The Saracens director of rugby complained bitterly about the performance of the Devon-based official David Rose after the Premiership leaders' defeat by Leicester on Saturday. This, in itself, was enough to land him in trouble, but Venter upped the ante by revealing details of his discussions with Tony Spreadbury, one of the leading figures in Twickenham's refereeing department, following the tight match at London Irish six days previously. The RFU regards this breach of privacy as beyond the pale.

Yet as the governing body prepares to place the South African on what it considers to be an open-and-shut disrepute charge, there is no guarantee that the Saracens management will take it laying down. Yesterday, one official pointed to an incident following the Saracens-Leeds match in October, when Venter's opposite number, Andy Key, openly spoke of a communication with Rose in which the referee admitted his mistake in denying Leeds a legitimate try. "These things are either private or they're not," said the source.

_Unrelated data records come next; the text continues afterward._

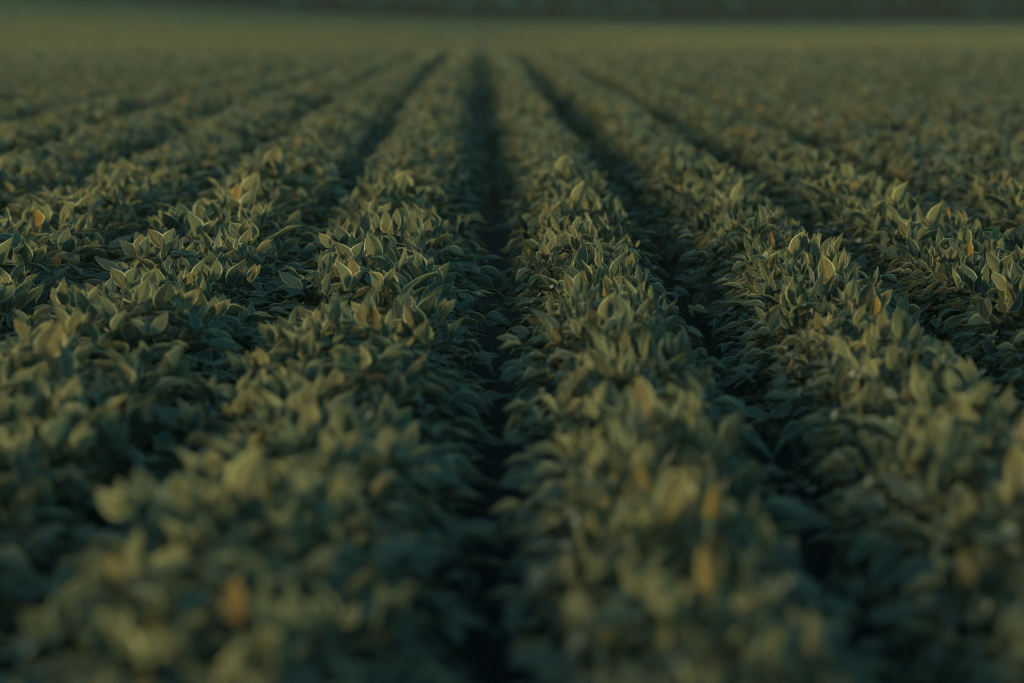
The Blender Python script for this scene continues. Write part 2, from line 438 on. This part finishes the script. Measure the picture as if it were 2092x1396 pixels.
# rows from where the single plants end to the brow of the field, leaves sampled over each row's dome
def row_shell(y0, y1, per_m, size, half_x, margin, L, r, tone_up=0.0, half=0.262, even=None):
    kmax = int((half_x(y1) + margin) / SP) + 2
    for k in range(-kmax, kmax):
        yy = np.arange(y0, y1, 1.0)
        for ya_ in yy:
            cx = float(row_x(k, ya_))
            if abs(cx) > half_x(ya_) + margin: continue
            n = r.poisson(per_m * min(1.0, y1 - ya_))
            if n == 0: continue
            y = ya_ + r.uniform(0, min(1.0, y1 - ya_), n)
            phi = r.uniform(-1, 1, n); phi = np.sign(phi) * np.abs(phi) ** 1.05 * R(105)
            bump = 1 + 0.09 * np.sin(y * 5 + k * 3.7) * np.sin(y * 2.1 + k * 1.3) + 0.07 * np.sin(y * 1.3 + k * 5.1) + r.normal(0, 0.09, n)
            x = row_x(k, y) + half * (even or row_w(k)) * np.sin(phi) * bump
            z = ground(x, y) + 0.36 + 0.225 * np.cos(phi) * bump
            az = r.uniform(0, 2 * np.pi, n); topm = np.abs(phi) < R(50)
            er = np.where(topm, np.where(r.random(n) < .5, r.uniform(-0.3, 0.3, n), r.uniform(0.7, 1.4, n)), r.uniform(-0.45, 0.15, n))
            dx = np.where(topm, np.cos(az), np.sign(phi)); dy = np.where(topm, np.sin(az), r.normal(0, 0.7, n))
            h = np.hypot(dx, dy); dx, dy = dx / h, dy / h
            t = np.stack([dx * np.cos(er), dy * np.cos(er), np.sin(er)], -1)
            nn = np.stack([-dx * np.sin(er), -dy * np.sin(er), np.cos(er)], -1) + r.normal(0, 0.2, (n, 3))
            l = size * r.uniform(0.8, 1.2, n)
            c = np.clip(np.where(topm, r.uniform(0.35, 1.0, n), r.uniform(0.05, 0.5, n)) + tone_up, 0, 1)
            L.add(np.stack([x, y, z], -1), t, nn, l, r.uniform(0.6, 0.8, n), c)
hx = lambda y: 0.2118 * y + 0.6
row_shell(LAST + 0.2, 32.0, 520, 0.084, hx, 1.5, fol, r)
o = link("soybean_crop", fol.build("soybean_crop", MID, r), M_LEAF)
tag(o, "soft dark rows of soybean leaves running on to the brow of the field", "soybean crop", None, "stuff")
fol = Leaves()
row_shell(32.0, 84.0, 150, 0.13, hx, 2.0, fol, r, even=0.9)
o = link("distant_soybean_crop", fol.build("distant_soybean_crop", LO, r), M_LEAF)
tag(o, "smooth blurred soybean rows fading out at the brow of the field", "soybean crop", None, "stuff")
fol = Leaves()
row_shell(108.0, 220.0, 30, 0.18, hx, 6.0, fol, r, half=0.15, even=1.0)
o = link("far_slope_soybean_crop", fol.build("far_slope_soybean_crop", LO, r), M_FAR_SUNLIT)
tag(o, "brighter olive yellow crop on the far slope behind the brow", "soybean crop", None, "stuff")

# ------------------------------------------------------------------ far dark wood behind the field
r = np.random.default_rng(5)
L = Leaves()
for t_ in range(700):
    x = r.uniform(-170, 170); y = 230 + 110 * r.uniform(0, 1) ** 1.5; h = r.uniform(6, 11); z = float(ground(x, y))
    n = 150
    d = norm(r.normal(0, 1, (n, 3))); q = r.uniform(0.55, 1, n)[:, None]
    p = d * q * np.array([h * .45, h * .45, h * .5]) + [x, y, z + h * .5]
    L.add(p, norm(d + r.normal(0, .6, (n, 3))), norm(r.normal(0, 1, (n, 3))), r.uniform(1.0, 2.0, n), np.full(n, 0.9), r.uniform(0, 1, n))
o = link("far_woods", L.build("far_woods", LO, r), M_WOOD)
tag(o, "dark blue-green wood closing off the view behind the far field", "wood", None, "stuff")
print("near plants", len(NEAR), "last y", LAST, "rest", len(rest))

# ------------------------------------------------------------------ evening haze over the field
hm = bpy.data.materials.new("haze"); hm.use_nodes = True; hm.node_tree.nodes.clear()
ho = hm.node_tree.nodes.new("ShaderNodeOutputMaterial"); pv = hm.node_tree.nodes.new("ShaderNodeVolumePrincipled")
pv.inputs['Color'].default_value = (0.85, 0.88, 0.68, 1); pv.inputs['Density'].default_value = 0.0003; pv.inputs['Anisotropy'].default_value = 0.0
hm.node_tree.links.new(pv.outputs[0], ho.inputs[1])
x0, x1, y0, y1, z0, z1 = -705, 705, -10, 1510, -8.0, 48.0
V = np.array([[x, y, z] for x in (x0, x1) for y in (y0, y1) for z in (z0, z1)], float)
F = np.array([[0, 1, 3, 2], [4, 6, 7, 5], [0, 4, 5, 1], [2, 3, 7, 6], [0, 2, 6, 4], [1, 5, 7, 3]])
hz = link("haze", mesh_from("haze", V, F, smooth=False), hm)
tag(hz, "thin cool evening haze hanging over the whole field", "haze", None, "stuff")
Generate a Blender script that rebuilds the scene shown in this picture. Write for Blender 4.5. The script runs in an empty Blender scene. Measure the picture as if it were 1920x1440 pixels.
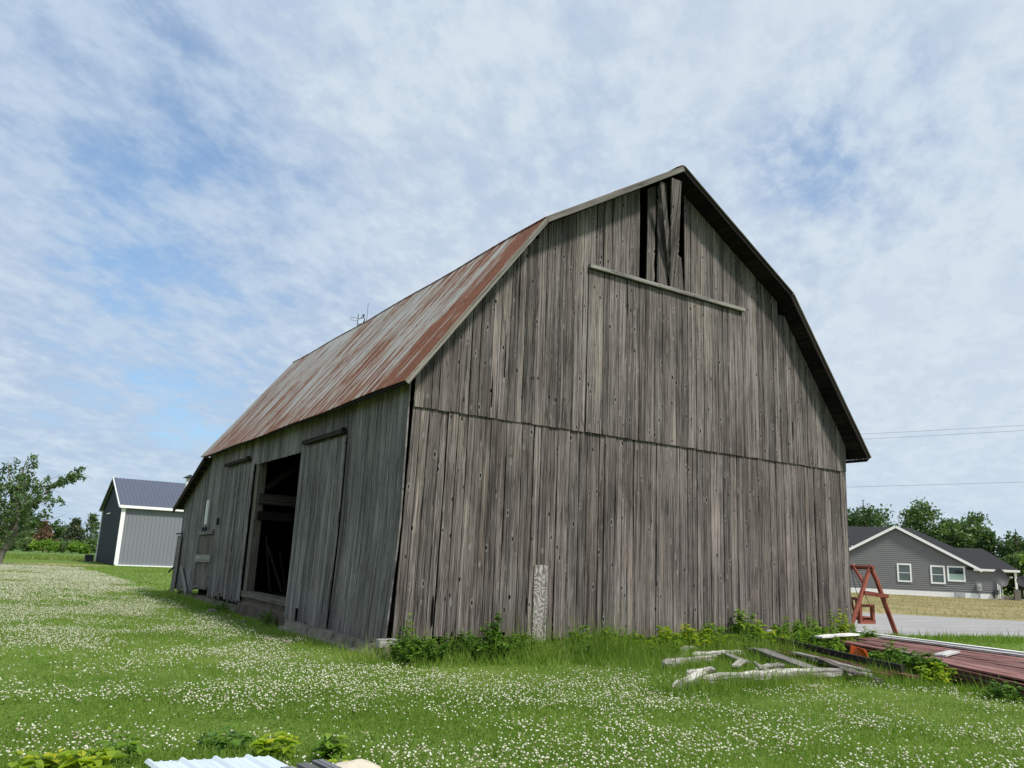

Venter's outburst was not one of the knee-jerk variety. The World Cup-winning Springbok had clearly made up his mind in advance to go off at the deep end, and once he had started he was determined, in true "Mastermind" style, to finish. He might, however, have chosen a better moment. It is only six weeks since the RFU took strong action against Leicester's head coach Richard Cockerill for verbally abusing the Yorkshire official Tim Wigglesworth after an Anglo-Welsh Cup tie, and the RFU's refereeing department is feeling tender as a result of a series of high-profile controversies since the start of the season.

One of those controversies, again involving Rose, was the last-minute postponement of the Premiership game between Sale and Wasps last month – a public relations calamity for which the referee was, wholly unfairly, held responsible by the tournament administrators. Sale were scheduled to play another floodlit game at Edgeley Park this Friday, but with more cold weather on the way, their match with – you guessed it – Saracens has been moved to lunchtime on Saturday.

There was cheerier news for Saracens yesterday when the RFU named Andy Farrell, in his first full season on the back-room staff at Vicarage Road, as one of the England Saxons coaches for the second-string internationals against Ireland and Italy in the coming weeks. Farrell, who won a handful of full caps after switching to union from rugby league, retired at the end of last season. While injuries prevented him maximising whatever talent he had for the 15-man game he is widely considered to be one of the brightest skills coaches in the sport. Along with the national academy coach Simon Hardy, Farrell will operate under the Saxons head coach Stuart Lancaster.